The cover figure now appears less like a victim of fragmentation than a person being assembled by it. The horizontal stripes resemble scanning lines, musical staffs, architectural beams or strips of film. Parts of the body pass behind them while others emerge, suggesting that identity is being produced through interruption rather than preserved intact beneath it. This is particularly appropriate because y8 created the layout as a response to listening. The artwork is not a diagram handed down by the musicians to explain their concept. It is another listener’s completed version of the stage, one interpretation permitted to become the physical container for all the others.
Showing the entire digipak matters for that reason. A cropped front cover would retain the floating body but remove “Hate Songs for Mary / Love Songs for Lucy,” the sequence of scene-like titles, the spine and the Aentitainment identity anchoring the object in an actual independent-label economy.

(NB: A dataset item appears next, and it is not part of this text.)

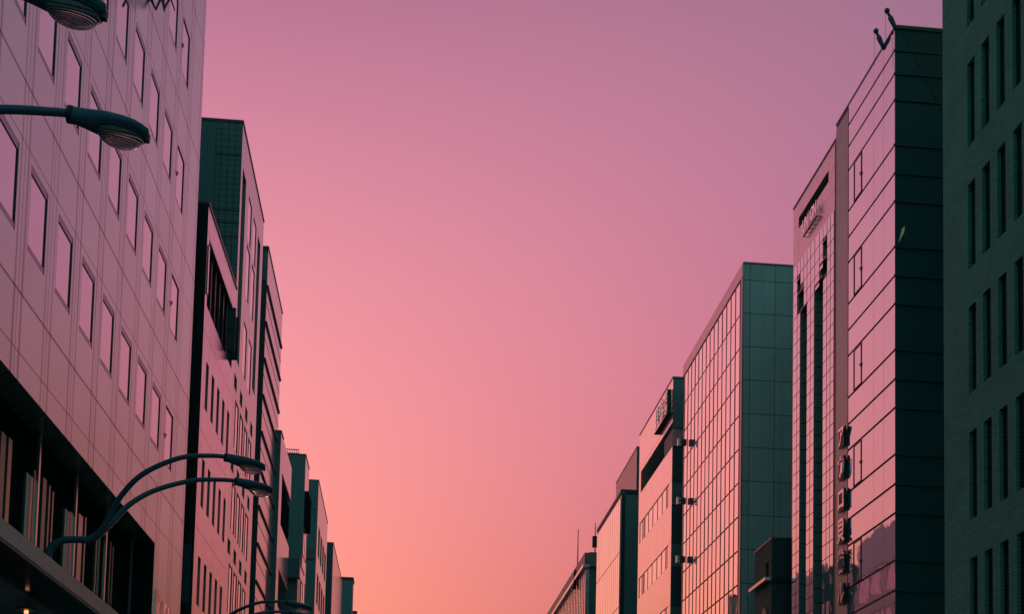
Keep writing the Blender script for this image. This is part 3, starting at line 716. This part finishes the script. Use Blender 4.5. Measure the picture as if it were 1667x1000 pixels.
# ---- penthouse wall behind R6
pw = Bld('brown_back_building', 'brown clad wall rising behind the lower coral glass building', 1, 645, 1037, 729, 100)
pw.shell(pw.f(1003, 790)[0], 8, [M['brown'], M['endDk']])
# ---- R6
R6 = Bld('low_glass_building', 'coral glass building of tall narrow panes with a dark teal end wall', 1, 640, 1012, 799, 108*k9)
R6.shell(11.8, 3.6, [M['jointp'], M['endT']], roofmat=M['dark'])
cols = [.15+.89*i for i in range(14)]; rows = [30.9-4.4*i for i in range(7)][::-1]
R6.panes(cols, rows, -.06, M['glassV'], gap=.08, zmin=12)
bm = BM(); R6.nb(bm, 0, .3, 2, 31.2, -.05, 0); R6.nb(bm, .3, 3.6, 31.2, 31.4, -.05, 0); mk('end_frame', bm, M['signD'], R6.root)
bm = BM(); R6.fb(bm, -.05, 11.85, 31.2, 31.46, -.08, -.003); mk('roof_edge', bm, M['dark'], R6.root)
# ---- R7
R7 = Bld('finned_building', 'far corniced building with close vertical fins and thin roof antennas', 1, 640, 960, 901, 126*k9)
R7.H = 30.4
R7.shell(29, 12, [M['glassD'], M['endT']])
bm = BM(); R7.fb(bm, -.3, 29.1, 29.3, 30.35, -.5, -.003); mk('cornice', bm, mat('cornice stone', (.36, .25, .22), .5, .4), R7.root)
bm = BM(); R7.fb(bm, -.3, 29.1, 29.0, 29.28, -.65, -.003); mk('cornice_moulding', bm, M['fin'], R7.root)
bm = BM(); R7.nb(bm, .0, .8, 29.1, 30.35, -.3, 0); mk('end_cornice', bm, mat('grey cornice', (.3, .3, .28), .6), R7.root)
for i in range(26):
    bm = BM(); R7.fb(bm, .1+1.1*i, .5+1.1*i, 2, 28.95, -.35, -.003); mk('fin', bm, M['fin'], R7.root)
for (px, y0, y1, Y, r, lb) in ((940, 862, 935, 118, .05, 'leftmost tall thin antenna on the corniced roof'), (968.5, 852, 902, 114, .05, 'tall thin antenna beside the coral glass wall'), (973, 861, 880, 114, .035, 'short thin antenna rising at the edge of the coral glass wall'), (936, 928, 940, 119, .12, 'short stout pole at the foot of the leftmost antenna')):
    b = at_y(px, y1, Y); a = at_y(px, y0, Y); t = thing('antenna', lb, 'antenna', b, 0, 'antennas on the far right roofs')
    bm = BM(); tube(bm, [(0, 0, -1.2), (0, 0, (a-b).z*.5), (0, 0, (a-b).z)], [r*1.3, r, r*.7], 6); mk('mast', bm, M['dark'], t)
    if px == 968.5:
        bm = BM(); box(bm, -.25, .3, -.2, .2, .6, 1.6); mk('housing', bm, M['dark'], t)
t = thing('roof_plant', 'dark rooftop equipment in steps on the far corniced roof', 'roof equipment', R7.root.location, R7.root.rotation_euler.z)
bm = BM(); box(bm, .5, 3, 10.5, 14, 30, 31.6); mk('housing', bm, M['brown'], t)
bm = BM(); box(bm, .5, 3, 16, 19, 30, 31.4); mk('housing', bm, M['brown'], t)
bm = BM(); box(bm, .5, .8, 10.3, 19.5, 31.6, 31.7); mk('rail', bm, M['dark'], t)

# ================================================================== STREET LAMPS
LZ = 8.9
def lens_mat():
    m, p = new_mat('ribbed lens'); vec, x, y, z = objcoord()
    wv = nd('ShaderNodeTexWave', wave_type='RINGS', rings_direction='Z'); link(vec, wv.inputs[0]); wv.inputs['Scale'].default_value = 21
    mp = nt.nodes.new('ShaderNodeMapping'); link(vec, mp.inputs[0]); mp.inputs['Location'].default_value = (-.3675, 0, 0); mp.inputs['Scale'].default_value = (.75, 1.25, 1); link(mp.outputs[0], wv.inputs[0])
    b = nd('ShaderNodeBump'); b.inputs['Distance'].default_value = .012; link(wv.outputs[1], b.inputs['Height']); link(b.outputs[0], p.inputs['Normal'])
    p.inputs['Base Color'].default_value = (.72, .66, .62, 1); p.inputs['Transmission Weight'].default_value = .72; p.inputs['IOR'].default_value = 1.25; p.inputs['Roughness'].default_value = .22; p.inputs['Specular IOR Level'].default_value = .8
    p.inputs['Coat Weight'].default_value = .5
    return m
def head_mesh(parent, loc, tilt):
    h = bmesh.new()      # housing: sections (x, half width, top, bottom)
    secs = [(0, .055, .058, -.055), (.012, .070, .078, -.078), (.08, .078, .078, -.082), (.17, .095, .080, -.100), (.26, .130, .078, -.118), (.36, .155, .074, -.105), (.50, .160, .064, -.085), (.62, .145, .044, -.080), (.70, .105, .016, -.080), (.745, .05, -.018, -.075)]
    rings = []
    for x, wd, zt, zb in secs:
        ring = []
        for k in range(20):
            a = 2*math.pi*k/20; cy_, sz = math.cos(a), math.sin(a)
            ring.append(h.verts.new((x, wd*cy_, (zt if sz > 0 else -zb*1.0)*sz if sz > 0 else (-zb)*sz)))
        rings.append(ring)
    for r, s in zip(rings, rings[1:]):
        for k in range(20): h.faces.new((r[k], r[(k+1) % 20], s[(k+1) % 20], s[k])).smooth = True
    h.faces.new(rings[0]); h.faces.new(rings[-1])
    ob = mk('lamp_head', h, M['lamp'], parent); ob.location = loc; ob.rotation_euler = (0, tilt, 0)
    l = bmesh.new(); n, mlt = 28, 7; prev = None     # lens bowl
    rr = []
    for j in range(mlt):
        ph = j/(mlt-1)*math.pi/2
        if j == mlt-1: rr.append([l.verts.new((.49, 0, -.215))]); break
        rr.append([l.verts.new((.49+.225*math.cos(ph)*math.cos(2*math.pi*k/n), .150*math.cos(ph)*math.sin(2*math.pi*k/n), -.070-.145*math.sin(ph))) for k in range(n)])
    for r, s in zip(rr, rr[1:]):
        for k in range(n):
            l.faces.new((r[k], r[(k+1) % n], s[(k+1) % n], s[k]) if len(s) > 1 else (r[k], r[(k+1) % n], s[0])).smooth = True
    mk('lens', l, M['lens'], ob)
    rim = bmesh.new(); ptsr = [(.49+.230*math.cos(2*math.pi*k/32), .156*math.sin(2*math.pi*k/32), -.08) for k in range(33)]
    tube(rim, ptsr, [.009]*33, 6, False); mk('rim', rim, M['dark'], ob)
    c = bmesh.new(); box(c, .715, .755, -.03, .03, -.10, -.05); mk('clasp', c, M['dark'], ob)
    c = bmesh.new(); tube(c, [(-.02, 0, 0), (.02, 0, 0)], [.082, .082], 16); mk('collar', c, M['dark'], ob)
    return ob
M['lens'] = lens_mat()
def smooth(pts, n=8):
    out = []
    for i in range(len(pts)-1):
        p0, p1, p2, p3 = [Vector(pts[max(0, min(len(pts)-1, j))]) for j in (i-1, i, i+1, i+2)]
        for k in range(n):
            t = k/n; out.append(.5*((2*p1)+(-p0+p2)*t+(2*p0-5*p1+4*p2-p3)*t*t+(-p0+3*p1-3*p2+p3)*t**3))
    out.append(Vector(pts[-1])); return out
def street_lamp(Y, label, sp=.74, k=1.0):
    t = thing('street_lamp', label, 'street lamp', (-6.72, Y, 6.7), 0, 'double armed street lamps over the left pavement')
    bm = BM(); tube(bm, [(0, 0, 0), (0, 0, .05), (0, 0, .06), (0, 0, .55)], [.16, .16, .075, .065], 16); mk('post', bm, M['lamp'], t)
    bm = BM()
    tube(bm, smooth([(0, 0, .5), (.06, 0, .68), (.25, 0, .80), (.5, 0, .83), (.71, 0, .84), (.90, 0, .95)]), [.068]*41, 14); mk('stem', bm, M['lamp'], t)
    for dy in (-sp, sp):
        pts = [(.80, 0, .86), (.92, dy*.06, .97), (1.08, dy*.18, 1.19), (1.34, dy*.42, 1.60), (1.78, dy*.72, 1.99), (2.45, dy*.94, 2.27), (3.0, dy, 2.33), (3.37, dy, 2.32)]
        sm_ = smooth(pts); n = len(sm_)
        bm = BM(); tube(bm, sm_, [.064-.026*i/n for i in range(n)], 14); mk('arm', bm, M['lamp'], t)
        hd = head_mesh(t, (3.30-(k-1)*1.2, dy, 2.315), math.radians(9)); hd.scale = (k, k, k)
    return t
street_lamp(11.57, 'nearest double armed street lamp, its two big heads at top left', .93, 1.07)
proto = street_lamp(24.03, 'double armed street lamp curving up before the dark glazed storey of the pink building')
c = copy_tree(proto); c.location = (-6.72, 36.9, 6.64); c['label'] = 'farthest double armed street lamp, its head just showing at the bottom edge'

The wraparound image allows the release to remain a manufactured artifact rather than dissolving into an isolated square JPEG. The download beneath it carries the sound, but the image carries evidence of how that sound originally entered the world: as an object with folds, surfaces, catalog information and a visual interpretation created through listening.
Placed after Pilot and Themes From Proxima and before Knownothingism, Need the Needle also becomes a chapter within a carefully maintained mutation. The group had already escaped its earlier black-metal identity, moved through cinematic collage and composed for an independent science-fiction film. Here it builds an almost entirely instrumental narrative whose meaning depends upon circulation and listener participation. The post does not smother that openness with explanation. It places the complete exterior object beside the complete audio archive and allows another person to cross the threshold. In that sense, the album and its preservation share a method: construct the stage, arrange the charged objects, transmit them, and trust that somebody elsewhere will discover a story inside.